9 Reasons You Need To Record Yourself (Even If You Don’t Want To)

As incredible as it sounds, you are the ONLY – I repeat ONLY! – person who hears your voice the way that you do. All those bones, muscle and tissue in your head and body keep the lower tones of your voice closer to your ears. That is why, in our heads, our voices sound lower. (Or, conversely, why our voices sound so much higher on recordings. Yes, this IS how you sound to everyone else).

  1. To align your inner and outer voices. Because, we hear our voices differently from the way everyone else does, we have to teach ourselves to relate what we hear inside with what others hear when we sing. We build this understanding through lots and lots of feedback. (Note: Microphone practice using monitors can help with this, too.)

  2. To improve your vocal tone. Sometimes singing that feels good, doesn’t sound so great. A vocal tone that resonates deep in the chest may feel rich and resonant inside, but may sound muddy and swallowed to listeners; a tone that seems clear and bright to our ears, might sound tinny or brassy to listeners. (One of my singer friends said after a session in the studio “Why didn’t anybody tell me I was screaming like that?!” *smile*)

  3. To clean up your diction. The way we speak some words is different from the way we need to sing them. Try recording yourself singing the words “see” and “say” in a higher part of your voice and you will see what I mean. As you listen back, can you tell them apart? (Be honest.) It gets harder and harder to differentiate vowel sounds the higher we move in the voice.
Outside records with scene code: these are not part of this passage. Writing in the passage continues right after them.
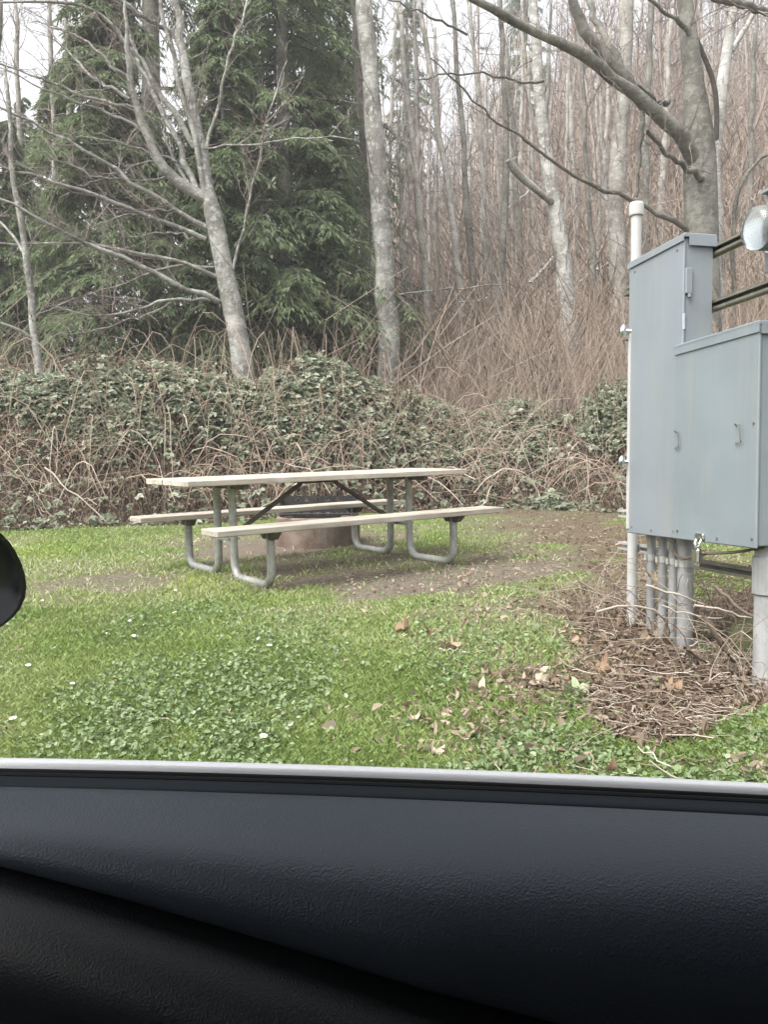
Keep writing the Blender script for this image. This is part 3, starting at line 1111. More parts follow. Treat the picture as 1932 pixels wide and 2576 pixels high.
for pts, Y, r, lab in [([(1146, 612), (1170, 585), (1195, 556)], 20, .05, 'short pale limb slanting up right against the wood'), ([(820, 640), (900, 632), (980, 622), (1090, 616)], 18.5, .025, 'long thin pale limb lying level across the far trunks'),
                      ([(1250, 610), (1290, 580), (1330, 560)], 21, .04, 'mossy limb leaning left of the capped post'), ([(905, 690), (990, 655), (1060, 640)], 20, .03, 'thin limb fallen low among the slim trunks'), ([(1080, 470), (1110, 440), (1150, 405)], 24, .035, 'distant limb caught slanting between two trunks')]:
    mb = MB()
    Q = limb_path(pts, Y, Y + .8, 1.0, 10)
    Q[1:-1] += rng.normal(0, .02, (8, 3))
    mb.tubes(Q, np.linspace(r, r * .7, 10), 7, .8, cap=True)
    tag(mb.build('fallen_limb', M['birch'], smooth=True), lab, 'limb', 'loose limbs in the wood')
SLIM = [  # base to top in view coordinates, distance, radius
    ([(925, 710), (912, 520), (905, 425), (890, 300), (872, 150), (860, 0)], 20, .11), ([(1005, 720), (985, 540), (975, 425), (955, 325), (930, 165), (905, -20)], 21, .115),
    ([(1028, 720), (1020, 560), (1008, 420), (1000, 300), (985, 120), (975, -20)], 22, .11), ([(1070, 720), (1058, 540), (1045, 350), (1030, 180), (1010, -20)], 23, .10),
    ([(1076, 720), (1085, 540), (1095, 330), (1088, 150), (1080, -20)], 21, .115), ([(1138, 720), (1128, 600), (1118, 450), (1110, 300), (1095, 100)], 24, .11),
    ([(1285, 620), (1278, 520), (1268, 380), (1262, 220), (1250, 60)], 20, .075), ([(1330, 690), (1325, 590), (1310, 440), (1300, 250), (1285, 60)], 25, .10),
    ([(890, 700), (888, 560), (880, 400), (868, 260)], 24, .075), 
    ([(1045, 640), (1040, 500), (1050, 330), (1052, 160)], 28, .11), ([(1160, 640), (1155, 500), (1150, 330), (1140, 100)], 27, .10),
    ([(1255, 640), (1245, 470), (1235, 300), (1228, 80)], 26, .12), ([(1300, 640), (1302, 470), (1312, 260), (1318, 60)], 29, .12), ([(965, 690), (985, 600), (1000, 540)], 23, .06),
    ([(1190, 700), (1180, 600), (1160, 520)], 22, .08), ([(1395, 420), (1398, 250), (1405, 60), (1410, -20)], 24, .15), ([(1430, 420), (1440, 220), (1452, 20)], 27, .14),
    ([(1620, 420), (1625, 250), (1632, 60)], 26, .12), ([(130, 840), (120, 600), (118, 420), (112, 200), (105, 0)], 17, .085), ([(215, 700), (212, 480), (205, 250), (200, 0)], 24, .11),
    ([(40, 700), (45, 430), (38, 200), (30, 0)], 20, .10), ([(700, 500), (695, 300), (690, 100), (688, -20)], 25, .12), ([(640, 420), (636, 250), (630, 60), (628, -20)], 27, .11),
    ([(840, 560), (838, 400), (850, 200), (855, 20)], 28, .11), ([(905, 330), (900, 170), (895, -10)], 33, .12), ([(1125, 330), (1130, 160), (1128, -10)], 34, .11),
    ([(1180, 300), (1188, 120), (1190, -10)], 37, .12),
    ([(1480, 300), (1490, 120), (1500, -20)], 33, .14), ([(1545, 250), (1550, 100), (1552, -20)], 36, .13), ([(745, 420), (742, 250), (738, 60)], 30, .11), ([(560, 300), (556, 150), (552, -20)], 30, .11)]
SLIM += [([(948, 700), (945, 560), (940, 430), (948, 250), (940, 60)], 25, .09), ([(1110, 690), (1108, 520), (1102, 380), (1106, 150)], 26, .09), ([(1018, 600), (1015, 420), (1022, 200)], 27, .08), ([(1092, 610), (1078, 430), (1070, 220)], 28, .09), ([(1172, 640), (1176, 430), (1170, 200)], 29, .09), ([(1215, 640), (1224, 400), (1226, 160)], 25, .075), ([(985, 640), (978, 470), (985, 250)], 29, .085), ([(870, 690), (868, 480), (862, 240)], 21, .07), ([(1290, 660), (1296, 420), (1288, 180)], 23, .08), ([(1150, 600), (1140, 420), (1146, 260)], 31, .09), ([(1060, 690), (1050, 560), (1040, 420)], 22, .06), ([(930, 600), (925, 420), (930, 220)], 29, .085),
         ([(-30, 600), (-20, 300), (0, -20)], 16, .09), ([(160, 500), (150, 250), (140, -40)], 18, .085)]
SLIM.sort(key=lambda s: s[0][0][0])
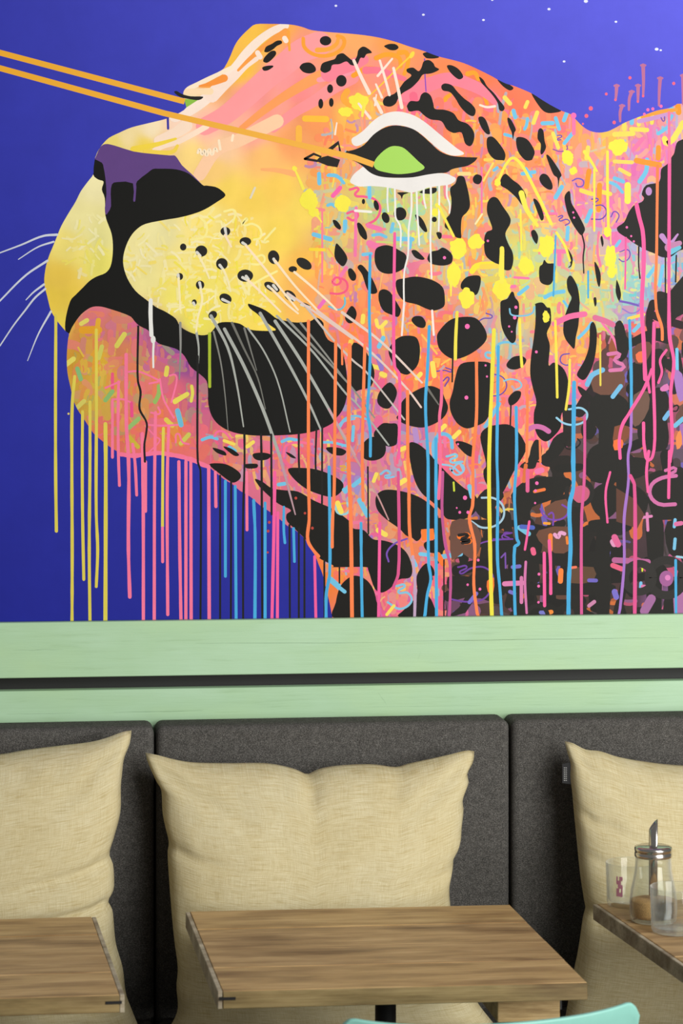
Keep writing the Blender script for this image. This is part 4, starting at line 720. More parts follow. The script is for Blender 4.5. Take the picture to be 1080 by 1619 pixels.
for s_, wd in (('C0 142,345 185,440 230,530', 6), ('C0 258,560 300,640', 5.5), ('C0 290,345 318,440 345,540', 4.5), ('C0 360,335 278,432', 4), ('C0 368,388 395,510 415,612', 5.5), ('C0 268,480 302,555', 4), ('C0 170,590 235,672', 4.5), ('C0 45,700 35,765', 3), ('C0 270,540 262,600', 3), ('C0 860,598 900,610 945,605', 4)):
    stroke('white_stroke', T(s_), wd*.8, (248, 226, 210), 'drip', wd)

# --- eye beams
stroke('eye_beam', T('A0 -1200,-24 -600,137 0,300 B0 115,578'), 9.2, (222, 160, 30), 'drip', smooth=0, cap=False, mat=M_BEAM)
stroke('eye_beam', T('A0 -1200,69 -600,228 0,388 B0 0,645 1080,897 C1 255,73'), 9.2, (222, 160, 30), 'top', smooth=0, cap=False, mat=M_BEAM)

# --- whisker spots and whiskers
for a in (('B1 347,453', 28, 25), ('B1 461,510', 33, 24), ('B1 107,542', 18, 20), ('B1 210,565', 34, 32), ('B1 327,638', 33, 33), ('B1 622,600', 32, 40, -15), ('B1 795,637', 48, 28, 32), ('B1 731,668', 24, 17), ('B1 460,705', 45, 35), ('B1 88,710', 18, 20), ('B1 203,758', 24, 25), ('B1 612,770', 48, 24, 28), ('B1 715,820', 40, 26, 40), ('B1 348,835', 36, 27, 25), ('B1 170,857', 14, 17), ('B1 805,875', 36, 12, 25), ('B2 275,65', 26, 22, -40)):
    shape('whisker_spot', oval(*a), (34, 33, 30), 'mouth', 2)
for s_ in ('B1 345,435 352,475', 'B1 445,518 465,530', 'B1 185,572 205,592', 'B1 315,645 335,670', 'B1 622,610 632,632', 'B1 445,715 470,730', 'B1 465,708 480,725', 'B1 78,700 82,725', 'B1 200,745 208,778', 'B1 590,765 615,785', 'B1 620,760 640,785', 'B1 690,815 720,835', 'B1 725,830 740,845', 'B1 330,840 370,858', 'B1 165,860 172,872', 'B1 780,870 830,885'):
    stroke('whisker_root', T(s_), 4.6, (216, 214, 206), 'over', 3.6)
GW = (168, 172, 166); PW = (250, 226, 190); LW = (205, 210, 222)
WSK = [(LW, 4, 2, 'A1 325,472 250,478 120,530 0,575'), (LW, 3.2, 1.5, 'A1 305,512 220,540 105,612'), (LW, 3.6, 2, 'A1 270,620 150,700 0,848 -60,910'), (LW, 3.6, 1.5, 'A1 250,755 190,800 148,843'), (LW, 3.4, 2, 'A1 258,780 200,830 145,900 A2 80,120 0,240'), (LW, 3.4, 1.2, 'A2 290,45 220,170 157,325'),
 (GW, 5.2, 2, 'B2 265,70 360,250 410,450 450,700'), (GW, 5.2, 5, 'B2 342,145 450,350 560,600 660,880'), ((186, 150, 160), 5, 2, 'B2 660,880 B3 745,300'), ((110, 110, 104), 4, 1.5, 'B2 385,110 450,250 530,420 575,600'), ((120, 120, 115), 3.5, 1.2, 'B2 455,140 490,260 525,380'), (GW, 3, 2, 'B2 475,140 560,260 640,430 715,730'), (GW, 5.2, 3, 'B2 545,55 700,330 820,560 900,740'), (GW, 5.2, 4, 'B2 630,100 780,330 930,590 1060,830'), ((200, 150, 150), 4, 2, 'B2 1060,830 C3 165,0 270,180 340,330'),
 (GW, 3.6, 2.5, 'B2 640,70 850,280 1040,520 C2 150,560 340,805'), ((140, 140, 134), 4, 2.4, 'B2 700,90 900,300 1060,470 C2 260,650'), ((140, 140, 134), 3.5, 2, 'B2 775,110 920,290 1040,450'), ((200, 190, 184), 3.6, 2.6, 'B2 800,10 960,205 1080,330 C2 200,375 430,660'), ((226, 200, 190), 4, 3, 'B2 870,40 C2 0,90 200,240 450,490 525,590'), ((226, 205, 195), 4.5, 3, 'C2 75,50 300,220 530,450'), ((110, 108, 102), 4, 2, 'C2 560,480 625,575'), ((226, 200, 190), 3.6, 2.6, 'B2 700,-60 860,50 1070,200'), ((130, 130, 124), 3, 1, 'B2 280,160 320,330 345,520 362,720'), ((140, 140, 136), 4, 2, 'B2 90,110 92,250 85,430'), (GW, 4, 1.5, 'B2 182,160 195,250 190,390'), ((200, 160, 170), 3.4, 2.4, 'C2 0,600 80,740 150,860'),
 (PW, 4, 3, 'B1 740,685 830,760 930,850 980,900'), (PW, 4, 3, 'B1 630,620 740,760 870,900'), (PW, 4, 3, 'B1 465,535 560,650 670,790 760,900'), (PW, 4, 3, 'B1 475,730 560,810 660,910'), (PW, 4, 3, 'B1 610,780 700,870 760,920'), (PW, 4, 3, 'B1 345,475 380,540'), ((248, 234, 180), 4, 3, 'B1 195,590 230,660 255,720'), ((248, 234, 180), 4, 3, 'B1 335,670 360,730 375,790'), ((248, 234, 180), 4, 3, 'B1 80,720 85,800 90,900'), ((248, 234, 180), 4, 3, 'B1 205,780 215,840 B2 190,80 180,160')]
for c_, w0, w1, s_ in WSK: stroke('whisker', T(s_), w0, c_, 'over' if c_ in (PW,) else 'drip', w1)

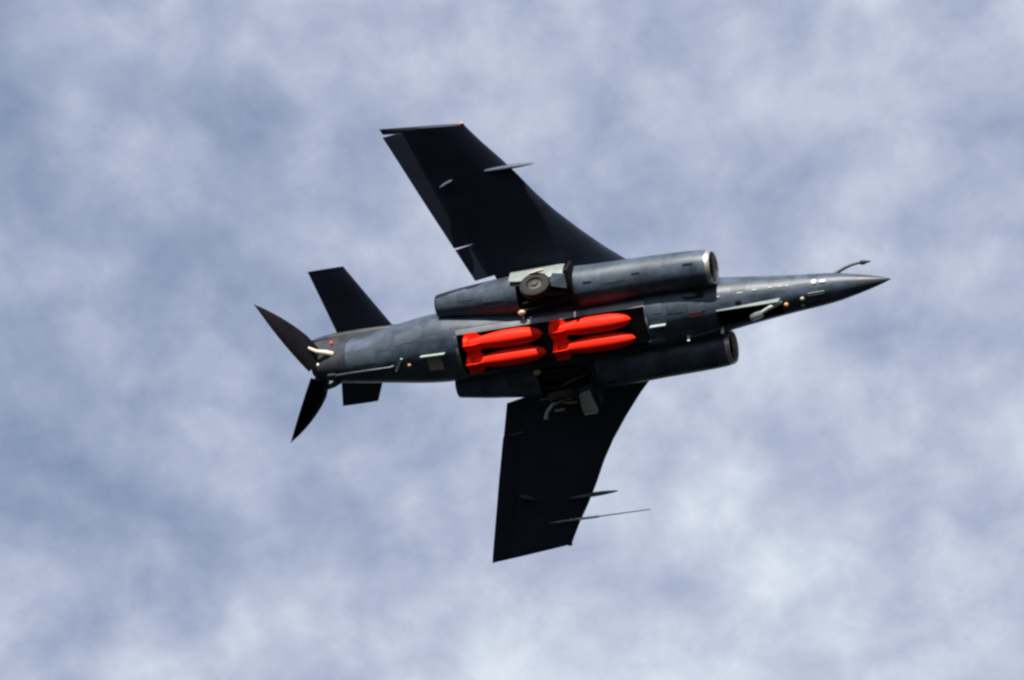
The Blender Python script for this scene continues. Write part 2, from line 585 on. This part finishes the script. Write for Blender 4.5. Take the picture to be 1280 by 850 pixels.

And just because we are changing the vowel shape doesn’t mean we are having the effect we desire. Listening back carefully and honestly will help you sing the words you mean.

  4. To stop oversinging. Using proper technique we can get volume and power without straining, but … it can be (really!) hard to break the habit of pushing. In our past singing experience power equaled pushing. If we are hardly working (which is how singing with the right technique feels *smile*) to sing something that used to be really taxing, we may wonder if our new sound still has power. The answer is yes – get a recording to prove it! *smile*

  5. To add dynamics. Singers can add tension through the use of volume, but we often don’t make big enough changes. We feel we are changing dynamics, but our listeners don’t hear a change. (It’s that whole inner vs. outer voice thing again.) When we record ourselves, we can hear when our dynamic changes are large enough. (If you doubt the importance of dynamics think about the impact of a whisper versus a shout.)

  6. To experiment. I almost always record myself when I am working on song/lyric interpretation or practicing improvising. When I am working on finding a unique interpretation for a song, I often try singing the song using different characters or emphasizing different words to “unlock” my version of the song. As I’m experimenting, I might do something I think is kind of cool, but since I just invented it, I don’t remember it exactly. This is because it is hard to create and document at the same time (sight singing proves this! *grin*). If you record your inventing sessions, you can go back and commit the ideas you like to memory.

  7. To separate critiquing from performing. I have learned from recording enough of my improv practices that some of my most interesting ideas come when I FEEL like I am singing really badly. (Yes, sometimes I am just singing badly *grin*, but …) If I were to trust only my inner voice (and inner critic), then I could easily get discouraged, become timid and fail to explore new ideas. If I know I am going to go back and listen critically LATER, then I can let myself off the hook a little bit while I am singing. This helps me keep taking chances and feeling authentic and original when I sing.

  8. To hear your progress. It is easy (and common!) to hit plateaus in our singing practice. Recording ourselves regularly allows us to go back and hear progress even when it might feel like we have not been making any.

  9. To listen with kindness. Many of us have to learn to listen ourselves kindly – or just objectively. If you cannot listen to yourself without cringing, you need to record and listen back to yourself EVEN more. Before listening back, decide for what you are listening and then don’t get distracted or hypercritical. Singing well is about trusting your voice to do what you ask and trusting yourself to sing what you mean. Our identities and sense of self are all wrapped up in our singing. So if every time you listen to a recording of yourself, you are thinking “I hate my voice!,” your singing will NOT improve. (How could it?)

Think about how you would critique a singer friend and make those the guidelines for critiquing yourself. Would you really say, “I hate your voice” or “You sound horrible!” to a friend? (I mean, mo matter the quality of the singing, this is your friend, right?)

So is your voice. Start thinking of it that way. Be friendly to your voice and be kind to yourself. Use your recordings to improve your singing by noticing – and acknowledging – your improvements.

In short, your inner voice and inner critic are not always the best judges of your singing. Recording yourself puts another set of ears (even if they are still your ears *smile*) in the room when you practice. Before long, you will like what you hear.